— start MATERIAL —
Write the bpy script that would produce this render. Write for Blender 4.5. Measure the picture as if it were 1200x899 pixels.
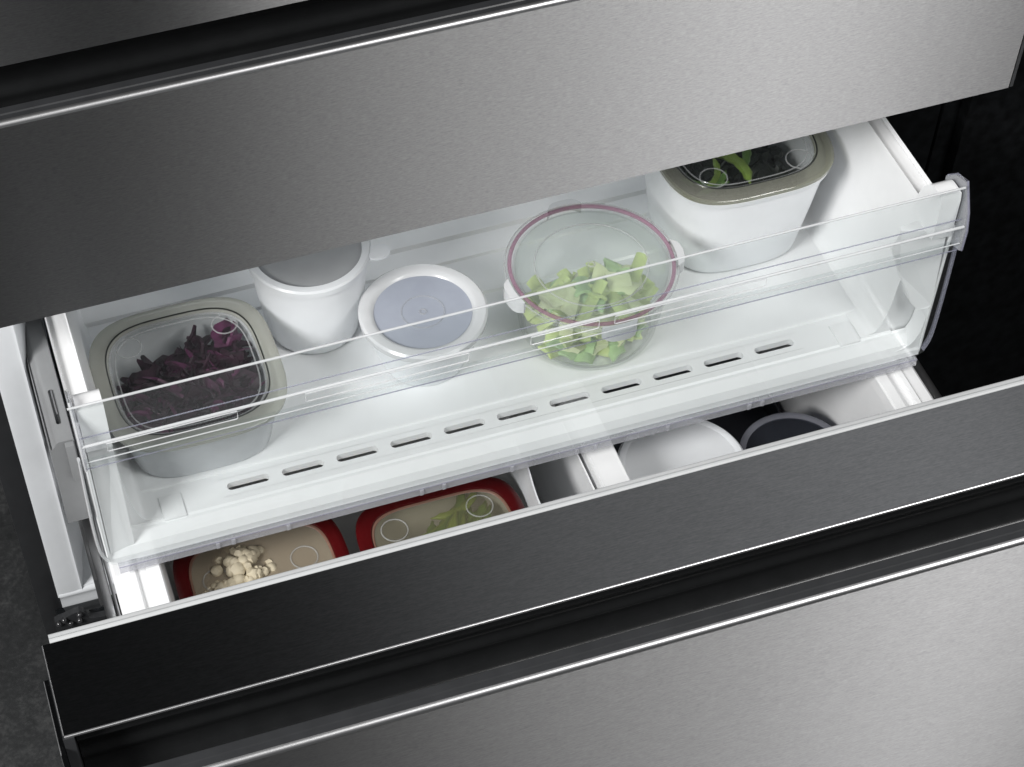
import bpy, bmesh, math, random
from mathutils import Vector, Matrix
sc = bpy.context.scene
for o in list(bpy.data.objects): bpy.data.objects.remove(o)
PI = math.pi

# ---------------------------------------------------------------- camera
cd = bpy.data.cameras.new('camera'); cam = bpy.data.objects.new('camera', cd); sc.collection.objects.link(cam); sc.camera = cam
Rm = ((0.9551182, -0.29498909, -0.02703082), (-0.24849637, -0.74821431, -0.6151625), (0.16124138, 0.59426996, -0.78793682))
M = Matrix.Identity(4)
for i in range(3):
    M[i][0] = Rm[0][i]; M[i][1] = -Rm[1][i]; M[i][2] = -Rm[2][i]
M[0][3], M[1][3], M[2][3] = 0.03970037, -1.07831927, 1.10953163
cam.matrix_world = M
cd.sensor_width = 36; cd.lens = 2268.18 / 1200 * 36
cd.shift_x = (600 - 450.97) / 1200; cd.shift_y = (566.15 - 449.5) / 1200
cd.clip_start = 0.05; cd.clip_end = 60

# ---------------------------------------------------------------- world and lamps (dark studio kitchen)
w = bpy.data.worlds.new('World'); sc.world = w; w.use_nodes = True
bg = w.node_tree.nodes['Background']; bg.inputs[0].default_value = (.9, .95, 1, 1); bg.inputs[1].default_value = 0.035
def area(name, loc, target, sx, sy, power, col=(1, 1, 1)):
    l = bpy.data.lights.new(name, 'AREA'); l.shape = 'RECTANGLE'; l.size = sx; l.size_y = sy; l.energy = power; l.color = col
    o = bpy.data.objects.new(name, l); sc.collection.objects.link(o); o.location = loc
    d = Vector(target) - Vector(loc); o.rotation_euler = d.to_track_quat('-Z', 'Y').to_euler()
    return o
area('key_softbox', (0.88, -1.05, 1.75), (0.45, 0.0, -0.2), 0.55, 0.5, 9, (1, .99, .97))
area('side_softbox', (1.48, -1.25, 1.45), (0.6, 0, 0), 0.62, 0.9, 23, (1, .99, .98))
area('left_softbox', (-1.55, -1.05, 1.35), (0.45, 0.05, -0.2), .8, 0.8, 84, (1, .995, .985))
area('cabinet_led', (0.45, 0.30, -0.035), (0.45, 0.12, -0.3), 0.62, 0.03, 0.17, (.9, .96, 1))
sc.view_settings.view_transform = 'Standard'; sc.view_settings.look = 'None'; sc.view_settings.exposure = 0.0; sc.view_settings.gamma = 1
sc.cycles.use_denoising = True
sc.cycles.max_bounces = 14; sc.cycles.transparent_max_bounces = 40; sc.cycles.transmission_bounces = 10; sc.cycles.diffuse_bounces = 5; sc.cycles.glossy_bounces = 5
sc.cycles.sample_clamp_indirect = 4

# ---------------------------------------------------------------- materials
def newmat(name):
    m = bpy.data.materials.new(name); m.use_nodes = True
    nt = m.node_tree; nt.nodes.clear()
    out = nt.nodes.new('ShaderNodeOutputMaterial')
    return m, nt, out
def N(nt, t, **k):
    n = nt.nodes.new(t)
    for a, b in k.items():
        if a in n.inputs: n.inputs[a].default_value = b
        else: setattr(n, a, b)
    return n
def noise(nt, scale, detail=3, stretch=(1, 1, 1), rough=.5):
    tc = N(nt, 'ShaderNodeTexCoord'); mp = N(nt, 'ShaderNodeMapping'); mp.inputs['Scale'].default_value = stretch
    n = N(nt, 'ShaderNodeTexNoise'); n.inputs['Scale'].default_value = scale; n.inputs['Detail'].default_value = detail; n.inputs['Roughness'].default_value = rough
    nt.links.new(tc.outputs['Object'], mp.inputs[0]); nt.links.new(mp.outputs[0], n.inputs['Vector'])
    return n
def ramp(nt, src, stops):
    r = N(nt, 'ShaderNodeValToRGB'); e = r.color_ramp.elements
    while len(e) < len(stops): e.new(.5)
    for i, (p, c) in enumerate(stops):
        e[i].position = p; e[i].color = (*c, 1) if len(c) == 3 else c
    nt.links.new(src, r.inputs[0]); return r
def plastic(name, col, rough=.35, var=.04, bump=.02, nscale=60, spec=.5, sss=0, metallic=0, coat=0):
    m, nt, out = newmat(name)
    b = N(nt, 'ShaderNodeBsdfPrincipled'); b.inputs['Roughness'].default_value = rough; b.inputs['Specular IOR Level'].default_value = spec
    b.inputs['Metallic'].default_value = metallic; b.inputs['Coat Weight'].default_value = coat
    n = noise(nt, nscale)
    c0 = tuple(max(0, c * (1 - var)) for c in col); c1 = tuple(min(1, c * (1 + var)) for c in col)
    r = ramp(nt, n.outputs[0], [(.3, c0), (.7, c1)]); nt.links.new(r.outputs[0], b.inputs['Base Color'])
    if sss:
        b.inputs['Subsurface Weight'].default_value = sss; b.inputs['Subsurface Radius'].default_value = (.01, .01, .01); b.inputs['Subsurface Scale'].default_value = .5
    if bump:
        bp = N(nt, 'ShaderNodeBump'); bp.inputs['Strength'].default_value = bump * 4; bp.inputs['Distance'].default_value = .0004
        n2 = noise(nt, nscale * 9, 2); nt.links.new(n2.outputs[0], bp.inputs['Height']); nt.links.new(bp.outputs[0], b.inputs['Normal'])
    nt.links.new(b.outputs[0], out.inputs[0]); return m
def brushed(name, c0, c1, rough=.34, aniso=.8, bump=.25, metallic=1):
    m, nt, out = newmat(name)
    b = N(nt, 'ShaderNodeBsdfPrincipled'); b.inputs['Metallic'].default_value = metallic
    b.inputs['Anisotropic'].default_value = aniso
    tv = N(nt, 'ShaderNodeCombineXYZ'); tv.inputs[1].default_value = .707; tv.inputs[2].default_value = .707; nt.links.new(tv.outputs[0], b.inputs['Tangent'])
    n = noise(nt, 1, 4, (260, 900, 900), .65)
    n2 = noise(nt, 1, 3, (90, 1500, 1500), .6)
    mx = N(nt, 'ShaderNodeMath', operation='ADD'); nt.links.new(n.outputs[0], mx.inputs[0]); nt.links.new(n2.outputs[0], mx.inputs[1])
    hf = N(nt, 'ShaderNodeMath', operation='MULTIPLY'); hf.inputs[1].default_value = .5; nt.links.new(mx.outputs[0], hf.inputs[0])
    r = ramp(nt, hf.outputs[0], [(.36, c0), (.64, c1)]); nt.links.new(r.outputs[0], b.inputs['Base Color'])
    rr = N(nt, 'ShaderNodeMapRange'); rr.inputs['From Min'].default_value = .35; rr.inputs['From Max'].default_value = .65
    rr.inputs['To Min'].default_value = rough - .02; rr.inputs['To Max'].default_value = rough + .03
    nt.links.new(hf.outputs[0], rr.inputs[0]); nt.links.new(rr.outputs[0], b.inputs['Roughness'])
    bp = N(nt, 'ShaderNodeBump'); bp.inputs['Strength'].default_value = bump; bp.inputs['Distance'].default_value = .0002
    nt.links.new(hf.outputs[0], bp.inputs['Height']); nt.links.new(bp.outputs[0], b.inputs['Normal'])
    nt.links.new(b.outputs[0], out.inputs[0]); return m
def clear(name, tint=(.97, .98, .98), milk=0.03, milkcol=(.9, .92, .94), rough=.04, ior=1.49, gl=1.0, trans=0):
    """thin clear plastic: see-through sheet with fresnel gloss and a slight milky body"""
    m, nt, out = newmat(name)
    t = N(nt, 'ShaderNodeBsdfTransparent'); t.inputs[0].default_value = (*tint, 1)
    g = N(nt, 'ShaderNodeBsdfGlossy'); g.inputs['Roughness'].default_value = rough
    d = N(nt, 'ShaderNodeBsdfDiffuse'); d.inputs[0].default_value = (*milkcol, 1)
    tl = N(nt, 'ShaderNodeBsdfTranslucent'); tl.inputs[0].default_value = (*milkcol, 1)
    md = N(nt, 'ShaderNodeMixShader'); md.inputs[0].default_value = trans
    nt.links.new(d.outputs[0], md.inputs[1]); nt.links.new(tl.outputs[0], md.inputs[2])
    n = noise(nt, 25, 3); r = N(nt, 'ShaderNodeMapRange'); r.inputs['To Min'].default_value = milk * .8; r.inputs['To Max'].default_value = milk * 1.2
    nt.links.new(n.outputs[0], r.inputs[0])
    m1 = N(nt, 'ShaderNodeMixShader'); nt.links.new(r.outputs[0], m1.inputs[0]); nt.links.new(t.outputs[0], m1.inputs[1]); nt.links.new(md.outputs[0], m1.inputs[2])
    f = N(nt, 'ShaderNodeLayerWeight'); f.inputs[0].default_value = .5
    fp = N(nt, 'ShaderNodeMath', operation='POWER'); fp.inputs[1].default_value = 5; nt.links.new(f.outputs['Facing'], fp.inputs[0])
    fm = N(nt, 'ShaderNodeMath', operation='MULTIPLY_ADD'); fm.use_clamp = True; fm.inputs[1].default_value = .9 * gl; fm.inputs[2].default_value = .04 * gl; nt.links.new(fp.outputs[0], fm.inputs[0])
    m2 = N(nt, 'ShaderNodeMixShader'); nt.links.new(fm.outputs[0], m2.inputs[0]); nt.links.new(m1.outputs[0], m2.inputs[1]); nt.links.new(g.outputs[0], m2.inputs[2])
    nt.links.new(m2.outputs[0], out.inputs[0]); return m

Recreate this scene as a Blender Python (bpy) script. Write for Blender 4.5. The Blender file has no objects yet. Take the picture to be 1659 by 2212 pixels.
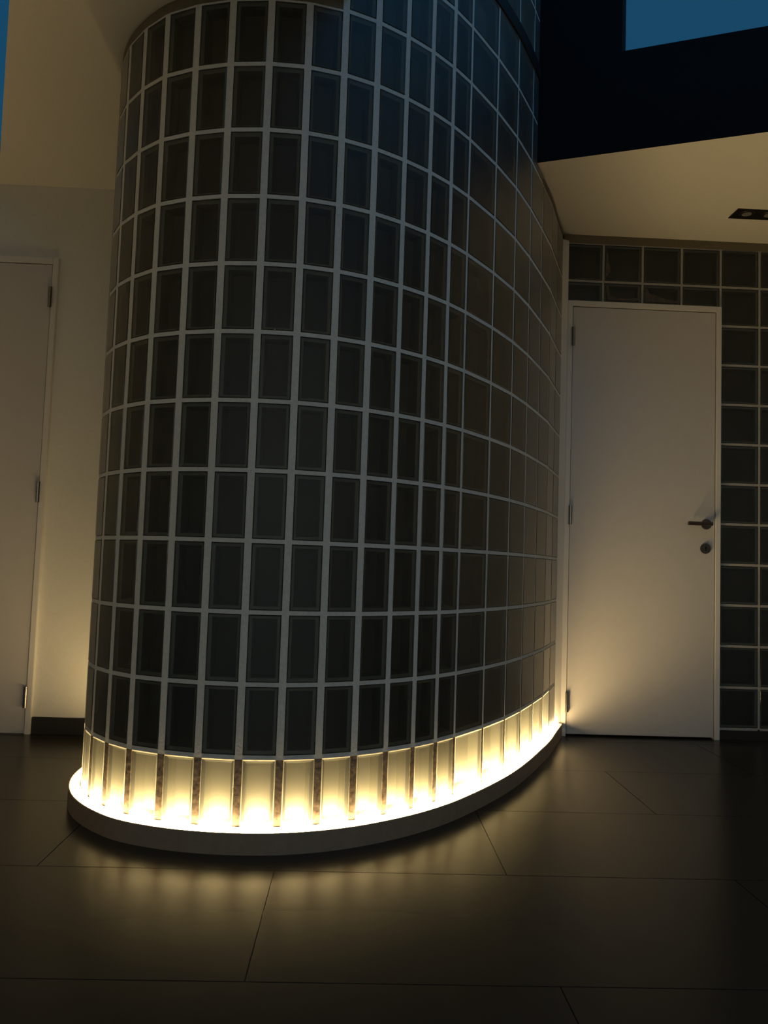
— end MATERIAL —
Without the pictures, return the listing above from its first line through the line that has "PI = math.pi".

**EXERCISE RESULT**
Write the bpy script that would produce this render. Write for Blender 4.5. Measure the picture as if it were 1200x899 pixels.
import bpy, bmesh, math, random
from mathutils import Vector, Matrix
sc = bpy.context.scene
for o in list(bpy.data.objects): bpy.data.objects.remove(o)
PI = math.pi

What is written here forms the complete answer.